*EXERCISE MATERIALS:*
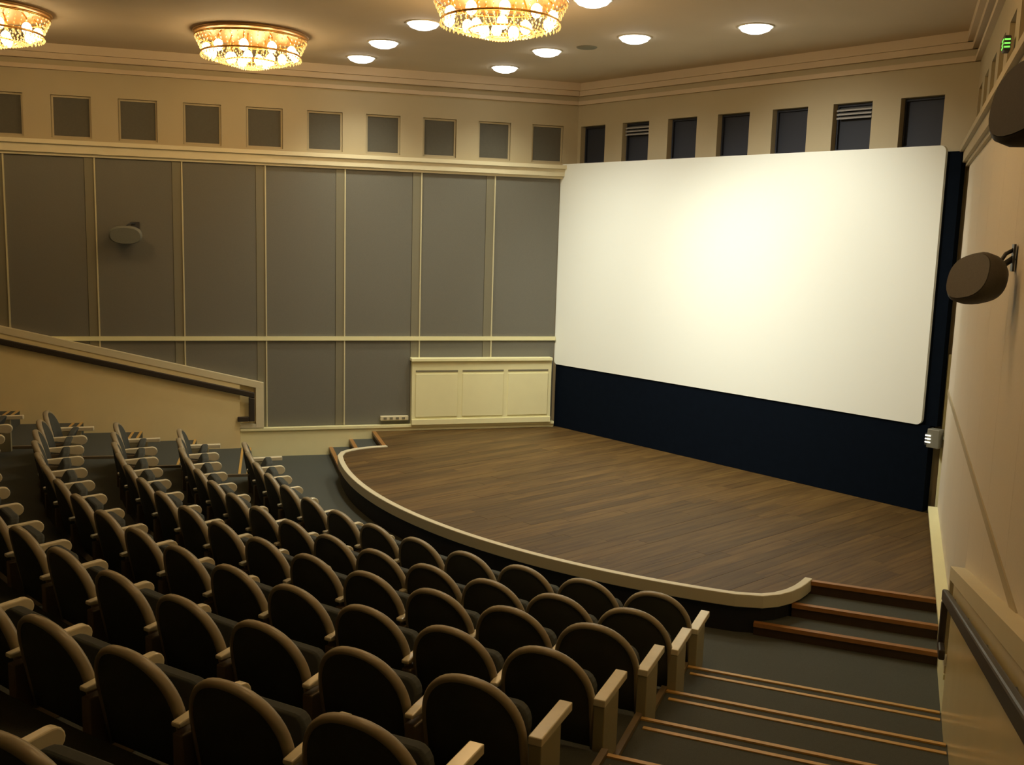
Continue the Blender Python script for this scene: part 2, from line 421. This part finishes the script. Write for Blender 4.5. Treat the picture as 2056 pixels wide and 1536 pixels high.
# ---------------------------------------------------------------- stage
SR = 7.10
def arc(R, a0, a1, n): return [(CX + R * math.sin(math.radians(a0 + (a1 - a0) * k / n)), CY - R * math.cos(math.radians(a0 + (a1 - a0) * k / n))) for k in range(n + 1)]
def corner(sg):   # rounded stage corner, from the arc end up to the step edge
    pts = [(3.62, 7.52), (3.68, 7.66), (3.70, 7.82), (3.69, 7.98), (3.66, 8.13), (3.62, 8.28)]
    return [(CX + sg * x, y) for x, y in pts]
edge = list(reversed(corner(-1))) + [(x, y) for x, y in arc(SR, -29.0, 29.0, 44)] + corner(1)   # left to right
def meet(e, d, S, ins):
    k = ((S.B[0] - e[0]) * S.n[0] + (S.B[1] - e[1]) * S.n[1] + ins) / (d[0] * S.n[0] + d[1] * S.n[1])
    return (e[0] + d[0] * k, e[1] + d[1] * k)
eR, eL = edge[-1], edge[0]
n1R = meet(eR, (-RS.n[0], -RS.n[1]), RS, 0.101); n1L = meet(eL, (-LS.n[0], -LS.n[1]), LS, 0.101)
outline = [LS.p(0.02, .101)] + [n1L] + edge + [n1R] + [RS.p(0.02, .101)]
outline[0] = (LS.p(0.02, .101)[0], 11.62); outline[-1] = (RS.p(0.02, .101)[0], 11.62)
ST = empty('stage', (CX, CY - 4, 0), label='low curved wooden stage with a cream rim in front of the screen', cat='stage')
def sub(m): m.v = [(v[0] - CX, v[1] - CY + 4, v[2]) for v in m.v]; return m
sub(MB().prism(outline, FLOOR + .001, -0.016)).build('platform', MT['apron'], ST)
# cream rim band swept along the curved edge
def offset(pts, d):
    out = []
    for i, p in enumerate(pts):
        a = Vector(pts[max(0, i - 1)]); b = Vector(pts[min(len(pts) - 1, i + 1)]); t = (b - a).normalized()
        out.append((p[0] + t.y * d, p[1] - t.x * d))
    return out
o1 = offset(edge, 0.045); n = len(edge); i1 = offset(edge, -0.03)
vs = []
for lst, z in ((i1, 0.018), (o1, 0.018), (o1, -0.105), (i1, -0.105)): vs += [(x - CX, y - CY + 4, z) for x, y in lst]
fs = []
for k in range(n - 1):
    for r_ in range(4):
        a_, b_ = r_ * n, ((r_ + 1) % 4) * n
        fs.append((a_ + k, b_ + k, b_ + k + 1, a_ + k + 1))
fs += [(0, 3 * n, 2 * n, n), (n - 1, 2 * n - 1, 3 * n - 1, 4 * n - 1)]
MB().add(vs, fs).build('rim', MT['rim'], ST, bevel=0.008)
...
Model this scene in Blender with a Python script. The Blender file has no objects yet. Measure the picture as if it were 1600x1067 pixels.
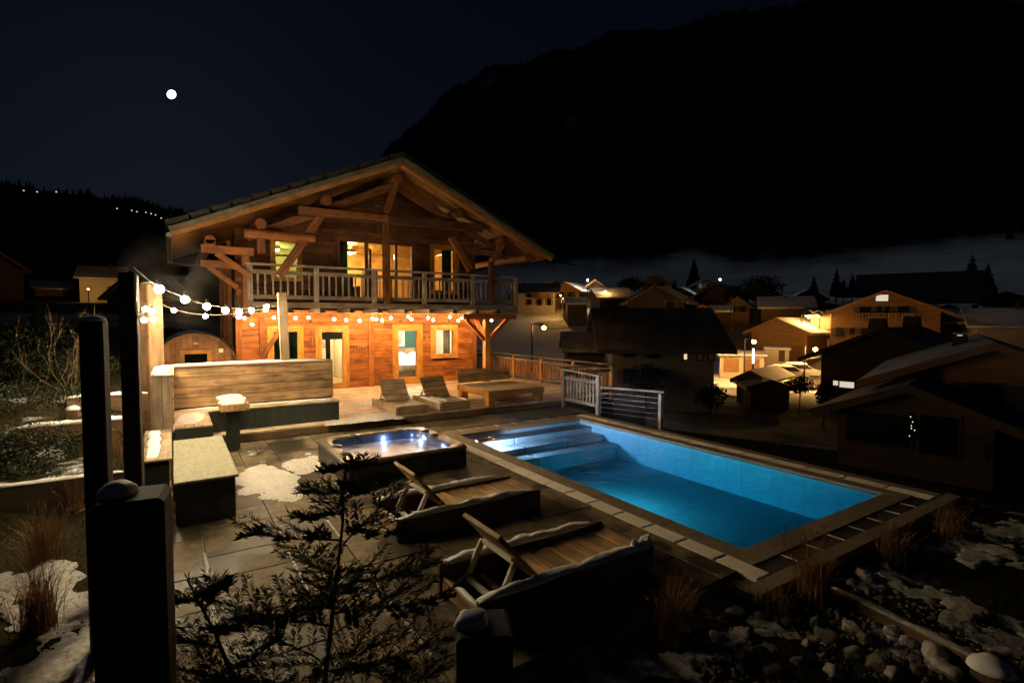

*EXERCISE DETAILS:* Your task is to transcribe only the lines from the line containing "Continue the Blender" through the line containing "MB().add(vs, fs).build('rim', MT['rim'], ST, bevel=0.008)", word for word.

*PROBLEM SOLUTION:*
Continue the Blender Python script for this scene: part 2, from line 421. This part finishes the script. Write for Blender 4.5. Treat the picture as 2056 pixels wide and 1536 pixels high.
# ---------------------------------------------------------------- stage
SR = 7.10
def arc(R, a0, a1, n): return [(CX + R * math.sin(math.radians(a0 + (a1 - a0) * k / n)), CY - R * math.cos(math.radians(a0 + (a1 - a0) * k / n))) for k in range(n + 1)]
def corner(sg):   # rounded stage corner, from the arc end up to the step edge
    pts = [(3.62, 7.52), (3.68, 7.66), (3.70, 7.82), (3.69, 7.98), (3.66, 8.13), (3.62, 8.28)]
    return [(CX + sg * x, y) for x, y in pts]
edge = list(reversed(corner(-1))) + [(x, y) for x, y in arc(SR, -29.0, 29.0, 44)] + corner(1)   # left to right
def meet(e, d, S, ins):
    k = ((S.B[0] - e[0]) * S.n[0] + (S.B[1] - e[1]) * S.n[1] + ins) / (d[0] * S.n[0] + d[1] * S.n[1])
    return (e[0] + d[0] * k, e[1] + d[1] * k)
eR, eL = edge[-1], edge[0]
n1R = meet(eR, (-RS.n[0], -RS.n[1]), RS, 0.101); n1L = meet(eL, (-LS.n[0], -LS.n[1]), LS, 0.101)
outline = [LS.p(0.02, .101)] + [n1L] + edge + [n1R] + [RS.p(0.02, .101)]
outline[0] = (LS.p(0.02, .101)[0], 11.62); outline[-1] = (RS.p(0.02, .101)[0], 11.62)
ST = empty('stage', (CX, CY - 4, 0), label='low curved wooden stage with a cream rim in front of the screen', cat='stage')
def sub(m): m.v = [(v[0] - CX, v[1] - CY + 4, v[2]) for v in m.v]; return m
sub(MB().prism(outline, FLOOR + .001, -0.016)).build('platform', MT['apron'], ST)
# cream rim band swept along the curved edge
def offset(pts, d):
    out = []
    for i, p in enumerate(pts):
        a = Vector(pts[max(0, i - 1)]); b = Vector(pts[min(len(pts) - 1, i + 1)]); t = (b - a).normalized()
        out.append((p[0] + t.y * d, p[1] - t.x * d))
    return out
o1 = offset(edge, 0.045); n = len(edge); i1 = offset(edge, -0.03)
vs = []
for lst, z in ((i1, 0.018), (o1, 0.018), (o1, -0.105), (i1, -0.105)): vs += [(x - CX, y - CY + 4, z) for x, y in lst]
fs = []
for k in range(n - 1):
    for r_ in range(4):
        a_, b_ = r_ * n, ((r_ + 1) % 4) * n
        fs.append((a_ + k, b_ + k, b_ + k + 1, a_ + k + 1))
fs += [(0, 3 * n, 2 * n, n), (n - 1, 2 * n - 1, 3 * n - 1, 4 * n - 1)]
MB().add(vs, fs).build('rim', MT['rim'], ST, bevel=0.008)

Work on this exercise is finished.